Tomba Homem, mesmo que apresente um personagem vivo, cujo registro é atual, contemporâneo e pulsante (muito por conta do encanto natural do protagonista, o último travesti ainda vivo da geração de Madame Satã e Cintura Fina, donde se imagina o sem-número de boas histórias que tenha a contar), também não resiste ao exercício um tanto mórbido da decupagem do corpo em pequenos pedaços isolados de matéria. Gibi Cardoso é do mesmo núcleo de Cao Guimarães, produtor de muitos de seus filmes, e faz em Tomba Homem um tipo de reportagem sentimental bastante diferente daquilo que Guimarães costuma praticar.
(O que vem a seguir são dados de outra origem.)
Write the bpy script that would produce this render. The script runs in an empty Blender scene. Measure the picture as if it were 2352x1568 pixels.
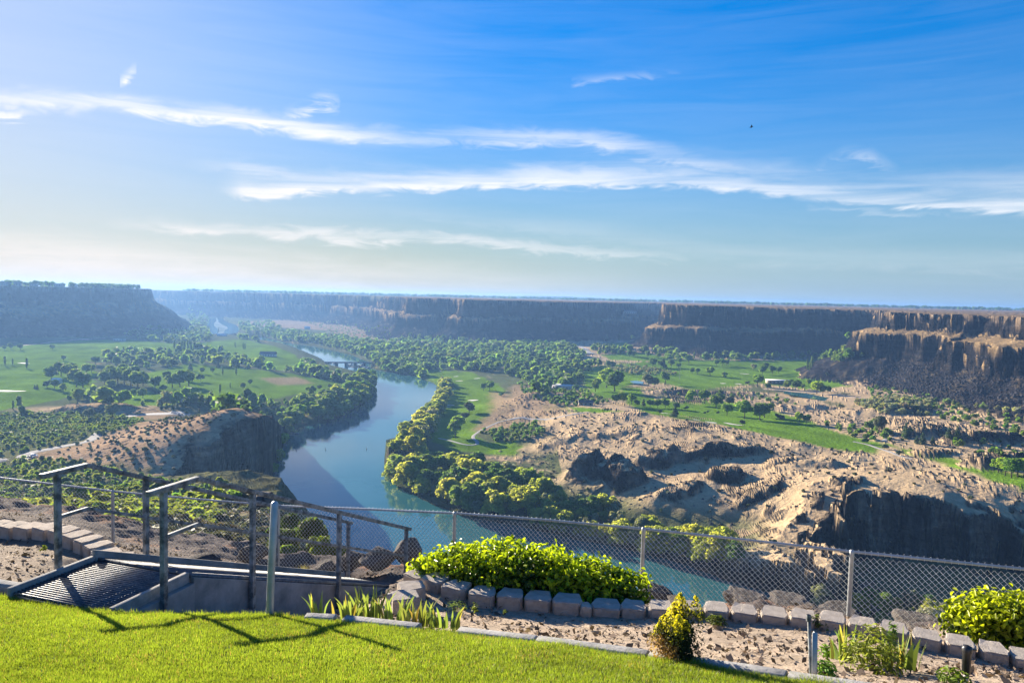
import bpy, bmesh, math, random
import numpy as np
from mathutils import Vector, Matrix

R = math.radians
random.seed(11)
rng = np.random.default_rng(7)
scene = bpy.context.scene
COL = scene.collection

# ------------------------------------------------------------------ camera
# picture measures are taken in a 2352 x 1568 frame of the photograph
FW, FH, FOC = 2352.0, 1568.0, 1699.0
PITCH, ROLL = R(3.40), R(1.364)
fwd = np.array([0, math.cos(PITCH), -math.sin(PITCH)])
r0 = np.array([1.0, 0, 0]); u0 = np.array([0, math.sin(PITCH), math.cos(PITCH)])
rgt = r0 * math.cos(ROLL) + u0 * math.sin(ROLL)
upv = u0 * math.cos(ROLL) - r0 * math.sin(ROLL)

def ray(px, py):
    d = fwd + rgt * ((px - FW / 2) / FOC) - upv * ((py - FH / 2) / FOC)
    return d / d[1]                      # scaled so that y = 1 (depth)

def proj(p):
    p = np.asarray(p, float)
    w = p @ fwd
    return FW / 2 + FOC * (p @ rgt) / w, FH / 2 - FOC * (p @ upv) / w

cam_d = bpy.data.cameras.new('camera')
cam = bpy.data.objects.new('camera', cam_d)
COL.objects.link(cam)
cam_d.sensor_width = 36.0
cam_d.lens = 36.0 * FOC / FW
cam_d.clip_start = 0.1
cam_d.clip_end = 80000.0
cam.matrix_world = Matrix(((rgt[0], upv[0], -fwd[0], 0), (rgt[1], upv[1], -fwd[1], 0),
                           (rgt[2], upv[2], -fwd[2], 0), (0, 0, 0, 1)))
scene.camera = cam

# ------------------------------------------------------------------ light
SUN_AZ, SUN_EL = R(-41.0), R(15.0)       # left of the view axis, low evening sun
SUN_STRENGTH, SKY_STRENGTH, EXPOSURE = 5.0, 0.080, 1.74
sdir = Vector((math.sin(SUN_AZ) * math.cos(SUN_EL), math.cos(SUN_AZ) * math.cos(SUN_EL), math.sin(SUN_EL)))
sl = bpy.data.lights.new('sun', 'SUN')
sl.energy = SUN_STRENGTH
sl.angle = R(0.5)
sl.color = (1.0, 0.88, 0.70)
so = bpy.data.objects.new('sun', sl)
so.rotation_euler = sdir.to_track_quat('Z', 'Y').to_euler()
COL.objects.link(so)
scene.view_settings.view_transform = 'Standard'
scene.view_settings.look = 'None'
scene.view_settings.exposure = EXPOSURE
scene.view_settings.gamma = 1.0
scene.cycles.max_bounces = 8
scene.cycles.diffuse_bounces = 3
scene.cycles.glossy_bounces = 3
scene.cycles.transparent_max_bounces = 16
scene.cycles.volume_bounces = 0
scene.cycles.sample_clamp_indirect = 6.0
scene.cycles.use_denoising = True


class NT:
    """small helper for node trees"""
    def __init__(self, tree):
        self.t = tree; self.n = tree.nodes; self.l = tree.links
    def new(self, kind, **kw):
        n = self.n.new(kind)
        for k, v in kw.items():
            if k in ('ins',):
                for kk, vv in v.items():
                    self.set(n, kk, vv)
            else:
                setattr(n, k, v)
        return n
    def set(self, n, key, v):
        s = n.inputs[key]
        if hasattr(v, 'is_output') or hasattr(v, 'links'):
            self.l.new(v, s)
        else:
            s.default_value = v
    def math(self, op, a, b=None, c=None, clamp=False):
        n = self.n.new('ShaderNodeMath'); n.operation = op; n.use_clamp = clamp
        self.set(n, 0, a)
        if b is not None: self.set(n, 1, b)
        if c is not None: self.set(n, 2, c)
        return n.outputs[0]
    def mix(self, fac, a, b, mode='MIX'):
        n = self.n.new('ShaderNodeMix'); n.data_type = 'RGBA'; n.blend_type = mode
        self.set(n, 0, fac); self.set(n, 6, a); self.set(n, 7, b)
        return n.outputs[2]
    def noise(self, vec, scale, detail=4, rough=0.55, dist=0.0, dim='3D'):
        n = self.n.new('ShaderNodeTexNoise'); n.noise_dimensions = dim
        if vec is not None: self.l.new(vec, n.inputs['Vector'])
        n.inputs['Scale'].default_value = scale; n.inputs['Detail'].default_value = detail
        n.inputs['Roughness'].default_value = rough; n.inputs['Distortion'].default_value = dist
        return n.outputs[0]
    def ramp(self, fac, stops, interp='LINEAR'):
        n = self.n.new('ShaderNodeValToRGB'); n.color_ramp.interpolation = interp
        e = n.color_ramp.elements
        while len(e) < len(stops): e.new(0.5)
        for i, (p, c) in enumerate(stops):
            e[i].position = p
            e[i].color = (c, c, c, 1) if isinstance(c, (int, float)) else (*c, 1)
        self.l.new(fac, n.inputs[0])
        return n.outputs[0]
    def xyz(self, x, y, z):
        n = self.n.new('ShaderNodeCombineXYZ')
        self.set(n, 0, x); self.set(n, 1, y); self.set(n, 2, z)
        return n.outputs[0]


# ------------------------------------------------------------------ sky with cirrus
world = bpy.data.worlds.new("World")
scene.world = world
world.use_nodes = True
W_ = NT(world.node_tree)
for n in list(W_.n): W_.n.remove(n)
sky = W_.new('ShaderNodeTexSky', sky_type='NISHITA', sun_disc=False, sun_elevation=SUN_EL,
             sun_rotation=SUN_AZ, altitude=1100.0, air_density=1.0, dust_density=0.15, ozone_density=2.2)
tc = W_.new('ShaderNodeTexCoord')
sep = W_.new('ShaderNodeSeparateXYZ'); W_.l.new(tc.outputs['Generated'], sep.inputs[0])
az = W_.math('ARCTAN2', sep.outputs[0], sep.outputs[1])
el = W_.math('ARCSINE', sep.outputs[2])

def azel(px, py):
    d = ray(px, py); d = d / np.linalg.norm(d)
    return math.atan2(d[0], d[1]), math.asin(d[2])

AZ0, AZ1, EL1 = -0.75, 0.75, 0.5
azn = W_.math('MULTIPLY_ADD', az, 1 / (AZ1 - AZ0), -AZ0 / (AZ1 - AZ0))

def fcurve(pts):
    """function of azimuth; pts = list of (u, v) in 0..1"""
    n = W_.new('ShaderNodeFloatCurve')
    c = n.mapping.curves[0]
    pts = sorted(pts)
    while len(c.points) < len(pts): c.points.new(0.5, 0.5)
    for p, (u, v) in zip(c.points, pts): p.location = (u, v); p.handle_type = 'AUTO'
    n.mapping.update()
    W_.l.new(azn, n.inputs['Value'])
    return n.outputs[0]

def track(px_pts):
    o = []
    for px, py in px_pts:
        a, e = azel(px, py)
        o.append(((a - AZ0) / (AZ1 - AZ0), e / EL1))
    return W_.math('MULTIPLY', fcurve(o), EL1)

def prof(px_vals):
    return fcurve([((azel(px, 400)[0] - AZ0) / (AZ1 - AZ0), v) for px, v in px_vals])

sv = W_.xyz(W_.math('MULTIPLY', az, 3.6), W_.math('MULTIPLY', el, 48.0), 0.0)       # long streaks
n_st = W_.noise(sv, 1.0, 6, 0.6, 0.8)
sv2 = W_.xyz(W_.math('MULTIPLY', az, 16.0), W_.math('MULTIPLY', el, 55.0), 3.0)     # wisps
n_wi = W_.noise(sv2, 1.0, 6, 0.62, 1.2)
sv3 = W_.xyz(W_.math('MULTIPLY', az, 3.0), W_.math('MULTIPLY', el, 9.0), 7.0)       # waviness
n_lo = W_.noise(sv3, 1.0, 3, 0.5)
wob = W_.math('MULTIPLY', W_.math('SUBTRACT', n_lo, 0.5), 0.035)
wob2 = W_.math('MULTIPLY', W_.math('SUBTRACT', n_wi, 0.5), 0.030)
elw = W_.math('ADD', el, W_.math('ADD', wob, wob2))
PXR = 1.0 / FOC

def band(pts, up_px, dn_px, amp, lo=0.32, hi=0.75, elv=None, nz=None):
    e0 = track(pts)
    d = W_.math('SUBTRACT', elv or elw, e0)
    a = W_.math('MULTIPLY', W_.math('MAXIMUM', d, 0.0), 1 / (up_px * PXR))
    b = W_.math('MULTIPLY', W_.math('MAXIMUM', W_.math('MULTIPLY', d, -1.0), 0.0), 1 / (dn_px * PXR))
    s = W_.math('ADD', W_.math('MULTIPLY', a, a), W_.math('MULTIPLY', b, b))
    g = W_.math('POWER', 2.718, W_.math('MULTIPLY', s, -1.0))
    t = W_.math('MULTIPLY_ADD', nz or n_st, 1 / (hi - lo), -lo / (hi - lo), clamp=True)
    t = W_.math('MULTIPLY', t, W_.math('MULTIPLY_ADD', n_wi, 1.1, .42))
    return W_.math('MULTIPLY', W_.math('MULTIPLY', g, t), prof(amp))

bands = [
    band([(-100, 238), (150, 252), (300, 258), (420, 272), (550, 275), (660, 295), (800, 306), (950, 316), (1100, 318), (1300, 325), (1450, 352), (1560, 372), (1800, 402), (2000, 420), (2400, 430)],
         21, 16, [(-100, .95), (300, .9), (650, .9), (850, .75), (1000, .42), (1300, .6), (1500, .5), (1800, .34), (2400, .35)], 0.22, 0.6),
    band([(300, 425), (510, 434), (600, 448), (700, 440), (900, 428), (1176, 418), (1500, 424), (1800, 440), (2100, 458), (2400, 480)],
         30, 10, [(300, 0), (460, .0), (560, .8), (650, .95), (1000, .85), (1600, .75), (2000, .75), (2400, .85)], 0.20, 0.62),
    band([(400, 385), (530, 396), (640, 410), (760, 425), (900, 425)], 16, 12, [(400, 0), (520, .35), (640, .75), (800, .6), (950, 0)], 0.2, 0.65),
    band([(1400, 372), (1700, 388), (2000, 410), (2400, 420)], 34, 45, [(1200, 0), (1450, .25), (1800, .42), (2100, .5), (2400, .55)], 0.2, 0.8),
    band([(200, 508), (400, 518), (560, 526), (700, 536), (900, 548), (1100, 560), (1300, 576), (1550, 596)], 14, 10,
         [(200, 0), (340, .3), (520, .75), (900, .7), (1200, .6), (1450, .4), (1600, 0)], 0.2, 0.62, ),
    band([(-100, 560), (300, 590), (700, 615), (1100, 640), (1500, 660)], 34, 80, [(-100, .8), (200, .72), (500, .6), (900, .4), (1300, .18), (1600, 0)], 0.1, 0.6),
    band([(-100, 285), (30, 283), (80, 280), (150, 275)], 9, 6, [(-100, .8), (20, .8), (60, .4), (110, 0)], 0.1, 0.5),
    band([(1330, 190), (1400, 184), (1480, 176), (1560, 160)], 16, 9, [(1300, 0), (1360, .32), (1430, .35), (1500, .2), (1580, 0)], 0.3, 0.75, None, n_wi),
    band([(1850, 375), (1900, 362), (1960, 345), (2050, 365)], 18, 14, [(1840, 0), (1920, .3), (1965, .4), (2020, .2), (2090, 0)], 0.3, 0.75, None, n_wi),
    band([(660, 275), (700, 255), (740, 230), (775, 232)], 24, 14, [(640, 0), (672, .65), (700, .55), (735, .75), (768, .5), (785, 0)], 0.36, 0.66, None, n_wi),
    band([(280, 186), (296, 178), (306, 165), (320, 160)], 14, 10, [(276, 0), (288, .8), (298, .9), (307, .8), (316, 0)], 0.34, 0.6, None, n_wi),
    band([(1600, 470), (1950, 480), (2100, 484), (2250, 488)], 7, 5, [(1850, 0), (1960, .3), (2050, .3), (2200, 0)], 0.2, 0.7),
    band([(900, 490), (1300, 530), (1700, 590), (2400, 612)], 30, 20, [(700, 0), (1100, .18), (1400, .22), (1800, .2), (2400, .25)], 0.2, 0.8),
]
cm = bands[0]
for b_ in bands[1:]:
    cm = W_.math('MAXIMUM', cm, b_)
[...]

Ao mesmo tempo, quando não tem diante de si a força verbal do protagonista, acaba investindo numa mesma cartografia de sensações já bastante conhecida e dominada, nessa poesia que não pode se anunciar como tal, que precisa fazer crer o espectador de que se trata de uma manifestação “espontânea” daquele ambiente registrado, tão espontânea como o segundo passante que Andarilho coloca em cena como seu alter ego eduardo-coutiniano.

No meio disso tudo, mesmo com todas suas simplificações e uma certa pressa e falta de cuidado (foi anunciado que se trata de um filme “sem querer”, um registro informal de uma viagem que tinha por destino a realização de um outro filme, maior, no qual Maya Da-Rin está trabalhando agora), a imagem que mais se sobressai é aquela de dois grupos de jovens entregues ao desconhecimento, turistas japoneses de um lado, cineastas cariocas de outro, em Margem, um filme que vive do não-saber, do não-investigar, que descobre na ignorância um espaço de atuação verdadeiramente instigante.